Mary Sarah Bilder, Founders Professor of Law at Boston College Law School, is among the 23 Distinguished Lecturers selected by Philip J. Deloria, president of the Organization of American Historians (OAH), in 2021 to serve an extendable three-year term. She joins a roster of nearly 600 prominent scholars who speak to audiences across the country on all aspects of US history.
The multi-prize-winning legal historian enters the Distinguished Lectureship Program, now in its 40th year, on the eve of the publication of her new book, Female Genius: George Washington and Eliza Harriot at the Dawn of the Constitution, forthcoming in 2022.
According to the OAH, this year’s accomplished group of lecturers offers historical expertise in topics that include: slavery, women’s rights; sports and recreation; old age; gender; elections and voting rights; civil rights; crime and violence; public history and memory; environmental history; LGBTQ+; legal and constitutional history; early national history; Latino/a history; African American history; and intellectual history, among others.
Bilder, whose specialties are constitutional, revolutionary, and early national legal history as well as women’s rights, activism, and suffrage, won the Bancroft Prize in American History and Diplomacy and was a finalist for the George Washington Book Prize in 2016 for her book, Madison’s Hand: Revising the Constitutional Convention. Her 2004 The Transatlantic Constitution: Colonial Legal Culture and the Empire received the Littleton-Griswold Award from the American Historical Association.
Her most recent work, a path-breaking article in Fordham Law Review this year on Native Nations and the Constitutional Convention, reveals the important influence of hitherto unknown Native Nation representatives who traveled to Philadelphia in the summer of 1787.
“OAH’s Distinguished Lecturers increase public awareness of our nation’s history and help the organization fulfill its mission of promoting excellence in history and encouraging wide discussion of historical questions,” says OAH Executive Director Beth English. “We congratulate this year’s cohort of lecturers and sincerely thank them for their service to OAH and the profession.”

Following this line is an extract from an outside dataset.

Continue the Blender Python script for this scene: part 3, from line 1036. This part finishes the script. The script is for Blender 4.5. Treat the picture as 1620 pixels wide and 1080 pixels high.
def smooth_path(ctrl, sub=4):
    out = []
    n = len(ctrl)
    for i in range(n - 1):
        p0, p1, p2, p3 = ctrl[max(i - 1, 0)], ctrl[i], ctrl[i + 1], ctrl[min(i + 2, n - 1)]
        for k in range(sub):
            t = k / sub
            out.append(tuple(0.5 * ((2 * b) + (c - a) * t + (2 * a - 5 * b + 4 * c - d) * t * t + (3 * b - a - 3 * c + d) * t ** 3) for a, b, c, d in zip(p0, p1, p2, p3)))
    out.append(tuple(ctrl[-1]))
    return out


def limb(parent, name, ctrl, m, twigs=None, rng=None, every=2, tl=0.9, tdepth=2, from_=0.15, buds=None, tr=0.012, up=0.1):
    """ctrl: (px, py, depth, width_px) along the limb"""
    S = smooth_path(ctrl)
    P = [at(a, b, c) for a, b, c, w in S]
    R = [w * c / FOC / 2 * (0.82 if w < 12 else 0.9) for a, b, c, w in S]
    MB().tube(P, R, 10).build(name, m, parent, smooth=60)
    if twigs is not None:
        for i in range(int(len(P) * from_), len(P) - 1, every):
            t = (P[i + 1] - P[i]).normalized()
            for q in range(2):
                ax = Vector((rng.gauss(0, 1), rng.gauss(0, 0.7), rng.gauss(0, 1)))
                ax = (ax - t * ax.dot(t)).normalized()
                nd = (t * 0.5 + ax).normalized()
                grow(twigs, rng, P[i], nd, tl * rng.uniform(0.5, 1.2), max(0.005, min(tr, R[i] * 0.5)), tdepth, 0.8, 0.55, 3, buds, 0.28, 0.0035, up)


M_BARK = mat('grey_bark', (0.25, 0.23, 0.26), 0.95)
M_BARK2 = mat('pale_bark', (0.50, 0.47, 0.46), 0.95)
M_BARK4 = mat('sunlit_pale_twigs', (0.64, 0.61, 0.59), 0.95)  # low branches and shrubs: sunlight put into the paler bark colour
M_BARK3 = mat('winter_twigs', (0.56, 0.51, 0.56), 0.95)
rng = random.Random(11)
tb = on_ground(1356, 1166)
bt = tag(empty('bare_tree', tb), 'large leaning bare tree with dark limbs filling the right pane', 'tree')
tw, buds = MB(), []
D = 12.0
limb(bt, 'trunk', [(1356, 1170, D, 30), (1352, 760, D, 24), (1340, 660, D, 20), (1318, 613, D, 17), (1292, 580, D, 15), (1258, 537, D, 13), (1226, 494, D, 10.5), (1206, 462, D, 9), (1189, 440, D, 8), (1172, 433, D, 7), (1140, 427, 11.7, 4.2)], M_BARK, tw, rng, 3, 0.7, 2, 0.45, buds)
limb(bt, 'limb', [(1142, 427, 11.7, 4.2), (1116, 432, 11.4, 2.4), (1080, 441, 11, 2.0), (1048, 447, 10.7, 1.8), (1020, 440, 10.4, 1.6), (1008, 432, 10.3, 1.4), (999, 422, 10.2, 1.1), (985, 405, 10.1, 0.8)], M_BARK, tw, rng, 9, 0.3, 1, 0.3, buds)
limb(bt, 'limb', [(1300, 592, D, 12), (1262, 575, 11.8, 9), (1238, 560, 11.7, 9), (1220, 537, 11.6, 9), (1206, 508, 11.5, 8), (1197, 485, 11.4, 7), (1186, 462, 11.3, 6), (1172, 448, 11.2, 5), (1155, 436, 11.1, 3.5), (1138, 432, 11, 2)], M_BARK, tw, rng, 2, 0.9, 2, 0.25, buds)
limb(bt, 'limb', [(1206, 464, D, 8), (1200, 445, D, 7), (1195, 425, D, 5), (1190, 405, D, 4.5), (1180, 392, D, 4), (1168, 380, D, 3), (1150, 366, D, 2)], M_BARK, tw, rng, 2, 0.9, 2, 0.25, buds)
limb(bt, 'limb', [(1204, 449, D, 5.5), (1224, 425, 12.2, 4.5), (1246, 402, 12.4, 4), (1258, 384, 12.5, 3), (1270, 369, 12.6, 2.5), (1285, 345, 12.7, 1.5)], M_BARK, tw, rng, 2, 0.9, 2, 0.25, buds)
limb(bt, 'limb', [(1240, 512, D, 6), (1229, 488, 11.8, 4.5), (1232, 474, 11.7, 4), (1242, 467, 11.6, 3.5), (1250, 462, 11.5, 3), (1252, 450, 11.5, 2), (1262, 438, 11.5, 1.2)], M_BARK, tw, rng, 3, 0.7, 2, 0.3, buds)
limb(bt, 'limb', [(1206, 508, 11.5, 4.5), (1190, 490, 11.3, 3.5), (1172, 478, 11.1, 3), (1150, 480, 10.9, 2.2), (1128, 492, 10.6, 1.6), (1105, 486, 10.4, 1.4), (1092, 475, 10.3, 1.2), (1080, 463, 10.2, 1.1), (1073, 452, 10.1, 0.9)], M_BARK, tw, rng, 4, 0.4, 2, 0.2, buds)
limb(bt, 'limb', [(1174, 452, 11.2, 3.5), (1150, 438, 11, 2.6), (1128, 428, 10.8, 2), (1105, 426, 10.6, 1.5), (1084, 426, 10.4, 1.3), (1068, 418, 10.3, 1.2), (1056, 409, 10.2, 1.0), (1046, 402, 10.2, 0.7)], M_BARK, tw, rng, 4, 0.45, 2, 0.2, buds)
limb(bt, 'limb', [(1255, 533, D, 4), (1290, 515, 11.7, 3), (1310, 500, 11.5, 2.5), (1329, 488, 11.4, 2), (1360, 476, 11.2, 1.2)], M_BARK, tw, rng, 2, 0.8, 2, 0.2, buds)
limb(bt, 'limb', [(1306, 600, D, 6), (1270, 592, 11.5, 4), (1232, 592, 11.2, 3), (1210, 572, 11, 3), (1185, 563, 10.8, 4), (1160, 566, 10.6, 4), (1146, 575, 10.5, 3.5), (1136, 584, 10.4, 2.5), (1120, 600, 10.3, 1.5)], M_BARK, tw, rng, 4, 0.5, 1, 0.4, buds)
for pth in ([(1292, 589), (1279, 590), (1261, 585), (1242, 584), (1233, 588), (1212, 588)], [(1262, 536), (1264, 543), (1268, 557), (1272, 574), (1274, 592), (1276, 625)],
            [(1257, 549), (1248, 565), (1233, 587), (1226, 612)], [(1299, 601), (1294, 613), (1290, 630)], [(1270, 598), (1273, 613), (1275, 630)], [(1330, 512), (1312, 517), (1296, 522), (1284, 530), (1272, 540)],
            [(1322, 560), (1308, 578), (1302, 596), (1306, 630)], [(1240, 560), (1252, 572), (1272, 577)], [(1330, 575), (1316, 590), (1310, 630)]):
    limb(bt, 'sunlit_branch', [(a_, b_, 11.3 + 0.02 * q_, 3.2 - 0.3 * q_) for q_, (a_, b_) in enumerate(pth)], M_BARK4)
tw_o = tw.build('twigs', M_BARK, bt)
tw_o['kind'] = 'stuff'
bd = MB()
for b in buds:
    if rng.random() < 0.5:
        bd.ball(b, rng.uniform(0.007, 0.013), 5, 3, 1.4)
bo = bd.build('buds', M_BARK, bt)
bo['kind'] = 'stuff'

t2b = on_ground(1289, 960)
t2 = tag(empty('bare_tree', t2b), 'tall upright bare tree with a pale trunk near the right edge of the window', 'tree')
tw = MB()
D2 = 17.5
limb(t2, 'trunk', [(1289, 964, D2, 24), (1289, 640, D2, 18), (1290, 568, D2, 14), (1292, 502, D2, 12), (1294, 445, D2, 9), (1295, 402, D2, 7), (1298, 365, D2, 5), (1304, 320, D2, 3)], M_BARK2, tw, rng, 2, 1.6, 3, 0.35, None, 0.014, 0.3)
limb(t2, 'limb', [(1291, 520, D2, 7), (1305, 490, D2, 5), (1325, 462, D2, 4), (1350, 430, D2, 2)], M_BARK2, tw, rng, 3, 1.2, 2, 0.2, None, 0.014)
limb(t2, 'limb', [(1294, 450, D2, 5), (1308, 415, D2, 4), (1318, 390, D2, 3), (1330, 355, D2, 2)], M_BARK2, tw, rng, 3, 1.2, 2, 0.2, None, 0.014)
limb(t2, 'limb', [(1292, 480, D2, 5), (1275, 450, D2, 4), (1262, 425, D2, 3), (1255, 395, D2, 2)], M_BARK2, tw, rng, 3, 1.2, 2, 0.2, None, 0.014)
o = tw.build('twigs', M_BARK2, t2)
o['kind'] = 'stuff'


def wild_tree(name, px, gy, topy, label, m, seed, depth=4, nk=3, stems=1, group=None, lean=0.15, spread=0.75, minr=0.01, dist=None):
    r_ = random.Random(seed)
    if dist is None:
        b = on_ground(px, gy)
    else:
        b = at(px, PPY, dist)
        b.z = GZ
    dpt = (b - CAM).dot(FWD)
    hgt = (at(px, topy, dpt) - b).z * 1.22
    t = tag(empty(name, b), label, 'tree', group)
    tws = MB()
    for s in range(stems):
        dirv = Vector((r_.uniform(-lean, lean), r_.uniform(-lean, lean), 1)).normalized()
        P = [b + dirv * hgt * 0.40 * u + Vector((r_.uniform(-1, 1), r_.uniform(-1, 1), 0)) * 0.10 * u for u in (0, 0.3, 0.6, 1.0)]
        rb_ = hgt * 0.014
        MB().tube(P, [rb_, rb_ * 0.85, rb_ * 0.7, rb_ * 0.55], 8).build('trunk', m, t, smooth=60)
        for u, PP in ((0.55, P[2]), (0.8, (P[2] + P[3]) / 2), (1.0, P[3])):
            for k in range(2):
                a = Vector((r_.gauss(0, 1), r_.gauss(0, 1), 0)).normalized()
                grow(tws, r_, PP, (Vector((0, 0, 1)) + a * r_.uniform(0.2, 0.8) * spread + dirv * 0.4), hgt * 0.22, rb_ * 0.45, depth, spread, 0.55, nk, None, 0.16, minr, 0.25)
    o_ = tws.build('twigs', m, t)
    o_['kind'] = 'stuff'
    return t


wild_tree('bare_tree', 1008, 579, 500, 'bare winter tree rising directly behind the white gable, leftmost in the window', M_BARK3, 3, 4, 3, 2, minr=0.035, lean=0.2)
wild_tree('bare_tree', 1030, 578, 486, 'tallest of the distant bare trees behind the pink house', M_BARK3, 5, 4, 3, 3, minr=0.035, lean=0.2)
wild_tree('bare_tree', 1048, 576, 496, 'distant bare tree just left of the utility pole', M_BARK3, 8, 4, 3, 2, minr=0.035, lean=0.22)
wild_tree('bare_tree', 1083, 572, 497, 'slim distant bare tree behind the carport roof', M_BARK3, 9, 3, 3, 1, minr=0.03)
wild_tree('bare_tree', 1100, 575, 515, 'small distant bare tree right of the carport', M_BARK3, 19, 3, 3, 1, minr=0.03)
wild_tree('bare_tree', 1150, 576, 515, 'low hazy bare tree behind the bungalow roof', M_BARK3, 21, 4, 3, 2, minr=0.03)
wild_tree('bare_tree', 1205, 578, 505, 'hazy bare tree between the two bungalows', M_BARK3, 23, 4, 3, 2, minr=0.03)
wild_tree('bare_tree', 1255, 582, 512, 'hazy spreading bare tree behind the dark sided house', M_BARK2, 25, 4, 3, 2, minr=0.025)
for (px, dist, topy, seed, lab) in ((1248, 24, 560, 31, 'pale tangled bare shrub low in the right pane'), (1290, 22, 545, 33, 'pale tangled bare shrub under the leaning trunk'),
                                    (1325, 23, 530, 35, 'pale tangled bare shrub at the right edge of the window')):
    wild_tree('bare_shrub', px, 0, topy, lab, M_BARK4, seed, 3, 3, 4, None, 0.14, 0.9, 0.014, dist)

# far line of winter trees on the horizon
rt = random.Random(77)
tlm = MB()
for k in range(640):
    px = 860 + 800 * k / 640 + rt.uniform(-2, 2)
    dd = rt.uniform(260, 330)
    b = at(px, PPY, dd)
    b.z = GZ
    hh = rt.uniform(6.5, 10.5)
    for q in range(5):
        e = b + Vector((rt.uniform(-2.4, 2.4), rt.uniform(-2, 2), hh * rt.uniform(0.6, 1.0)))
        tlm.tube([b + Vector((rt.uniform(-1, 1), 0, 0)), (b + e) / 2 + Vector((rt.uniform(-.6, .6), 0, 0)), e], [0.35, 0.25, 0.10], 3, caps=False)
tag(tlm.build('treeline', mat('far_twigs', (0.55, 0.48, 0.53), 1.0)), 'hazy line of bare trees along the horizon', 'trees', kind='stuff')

Distinguished Lecturers can be scheduled virtually or in-person to headline events and commemorations and to bring context to today’s most pertinent and perplexing issues. Bilder brings to the lecture series her expertise on the Age of the Constitution and the framing generation, transatlantic feminism, James Madison and the Convention record, and colonial and founding era constitutionalism, as well as Robert Morris, the early African American civil rights activist and lawyer.
Female Genius, Bilder’s upcoming book, explains “female genius” as a radical new idea in the English-speaking world in the 1780s—the Age of the Constitution—that women had equal capacity and deserved an equal education and political representation. According to the book’s abstract, the concept arrived in the United States in the person of Eliza Harriot Barons O’Connor, an English-born, Irish-married teacher. She gave the first public lecture by a woman in a university in the United States.
Through innovative digital research, Bilder reveals O’Connor’s importance to women’s rights and her likely influence on the Constitution’s gender-neutral language. Nonetheless, Bilder writes, for many white men “female genius proved too threatening and constitutional exclusions arose.”
Bilder has taught at Boston College since 1994 and as a visiting professor at Harvard Law School and Columbia Law School. She received her BA with Honors (English) and the Dean’s Prize from the University of Wisconsin-Madison, her JD (magna cum laude) from Harvard Law School, and her AM (History) and PhD from Harvard University in the History of American Civilization/American Studies.